▶ [What this task involves]: Skip the pictures and quote all of the lines exactly.

▶ [Material provided]:
..............................

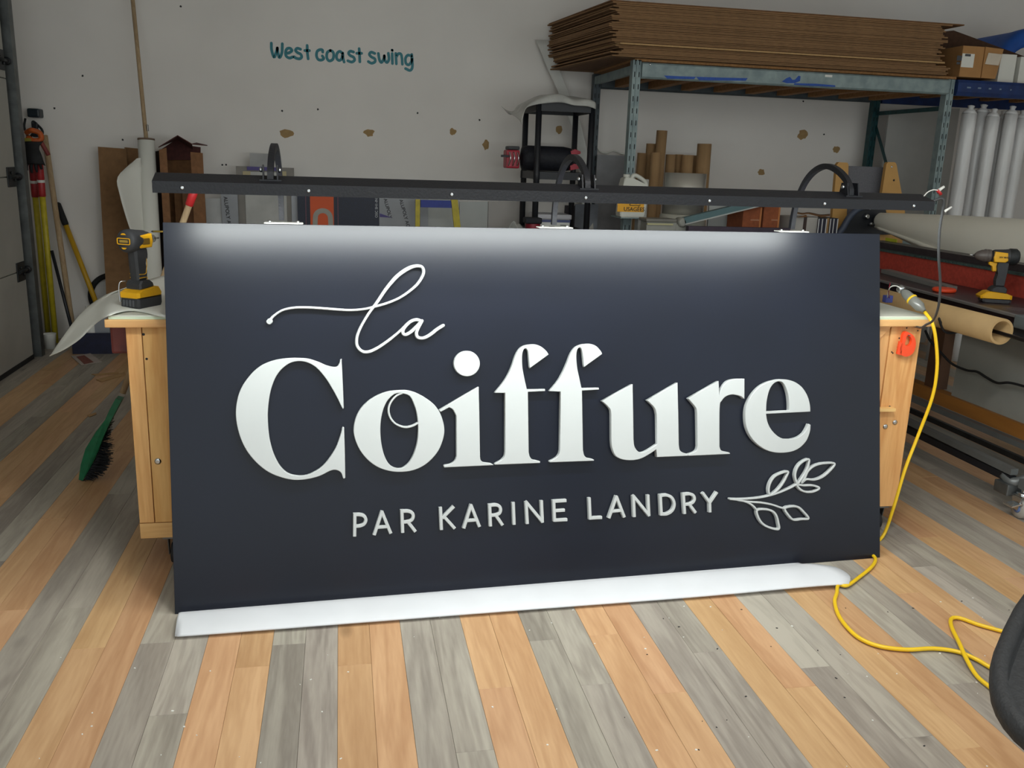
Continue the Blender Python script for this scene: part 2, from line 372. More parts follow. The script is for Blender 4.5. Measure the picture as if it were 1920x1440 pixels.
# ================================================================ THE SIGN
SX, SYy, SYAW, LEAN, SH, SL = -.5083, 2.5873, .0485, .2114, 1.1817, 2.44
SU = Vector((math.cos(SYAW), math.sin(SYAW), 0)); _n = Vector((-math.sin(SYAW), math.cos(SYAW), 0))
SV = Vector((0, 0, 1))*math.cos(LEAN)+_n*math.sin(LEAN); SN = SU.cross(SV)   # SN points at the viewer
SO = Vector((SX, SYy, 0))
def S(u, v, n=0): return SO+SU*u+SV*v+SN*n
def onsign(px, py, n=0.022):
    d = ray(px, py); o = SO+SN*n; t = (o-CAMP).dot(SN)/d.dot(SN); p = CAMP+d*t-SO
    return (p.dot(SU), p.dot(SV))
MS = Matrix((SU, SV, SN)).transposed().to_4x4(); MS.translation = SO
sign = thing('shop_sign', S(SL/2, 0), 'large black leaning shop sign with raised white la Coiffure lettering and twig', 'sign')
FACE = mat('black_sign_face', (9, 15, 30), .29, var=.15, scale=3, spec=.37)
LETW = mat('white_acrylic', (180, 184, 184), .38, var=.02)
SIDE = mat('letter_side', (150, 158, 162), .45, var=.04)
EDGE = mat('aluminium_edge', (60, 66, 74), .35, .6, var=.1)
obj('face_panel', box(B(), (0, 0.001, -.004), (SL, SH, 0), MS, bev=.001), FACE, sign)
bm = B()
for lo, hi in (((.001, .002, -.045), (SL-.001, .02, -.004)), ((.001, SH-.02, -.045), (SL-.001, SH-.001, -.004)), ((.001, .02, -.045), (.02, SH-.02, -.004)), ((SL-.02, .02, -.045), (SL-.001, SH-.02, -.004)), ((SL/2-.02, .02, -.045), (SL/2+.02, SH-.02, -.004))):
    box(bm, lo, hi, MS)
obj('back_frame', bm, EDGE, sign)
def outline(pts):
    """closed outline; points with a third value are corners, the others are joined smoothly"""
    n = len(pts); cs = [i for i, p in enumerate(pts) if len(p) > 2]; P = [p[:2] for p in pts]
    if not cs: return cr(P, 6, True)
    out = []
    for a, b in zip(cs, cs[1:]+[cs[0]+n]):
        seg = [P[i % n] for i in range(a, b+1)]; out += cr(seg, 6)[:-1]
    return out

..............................

▶ [Completed task]:
Continue the Blender Python script for this scene: part 2, from line 372. More parts follow. The script is for Blender 4.5. Measure the picture as if it were 1920x1440 pixels.
# ================================================================ THE SIGN
SX, SYy, SYAW, LEAN, SH, SL = -.5083, 2.5873, .0485, .2114, 1.1817, 2.44
SU = Vector((math.cos(SYAW), math.sin(SYAW), 0)); _n = Vector((-math.sin(SYAW), math.cos(SYAW), 0))
SV = Vector((0, 0, 1))*math.cos(LEAN)+_n*math.sin(LEAN); SN = SU.cross(SV)   # SN points at the viewer
SO = Vector((SX, SYy, 0))
def S(u, v, n=0): return SO+SU*u+SV*v+SN*n
def onsign(px, py, n=0.022):
    d = ray(px, py); o = SO+SN*n; t = (o-CAMP).dot(SN)/d.dot(SN); p = CAMP+d*t-SO
    return (p.dot(SU), p.dot(SV))
MS = Matrix((SU, SV, SN)).transposed().to_4x4(); MS.translation = SO
sign = thing('shop_sign', S(SL/2, 0), 'large black leaning shop sign with raised white la Coiffure lettering and twig', 'sign')
FACE = mat('black_sign_face', (9, 15, 30), .29, var=.15, scale=3, spec=.37)
LETW = mat('white_acrylic', (180, 184, 184), .38, var=.02)
SIDE = mat('letter_side', (150, 158, 162), .45, var=.04)
EDGE = mat('aluminium_edge', (60, 66, 74), .35, .6, var=.1)
obj('face_panel', box(B(), (0, 0.001, -.004), (SL, SH, 0), MS, bev=.001), FACE, sign)
bm = B()
for lo, hi in (((.001, .002, -.045), (SL-.001, .02, -.004)), ((.001, SH-.02, -.045), (SL-.001, SH-.001, -.004)), ((.001, .02, -.045), (.02, SH-.02, -.004)), ((SL-.02, .02, -.045), (SL-.001, SH-.02, -.004)), ((SL/2-.02, .02, -.045), (SL/2+.02, SH-.02, -.004))):
    box(bm, lo, hi, MS)
obj('back_frame', bm, EDGE, sign)
def outline(pts):
    """closed outline; points with a third value are corners, the others are joined smoothly"""
    n = len(pts); cs = [i for i, p in enumerate(pts) if len(p) > 2]; P = [p[:2] for p in pts]
    if not cs: return cr(P, 6, True)
    out = []
    for a, b in zip(cs, cs[1:]+[cs[0]+n]):
        seg = [P[i % n] for i in range(a, b+1)]; out += cr(seg, 6)[:-1]
    return out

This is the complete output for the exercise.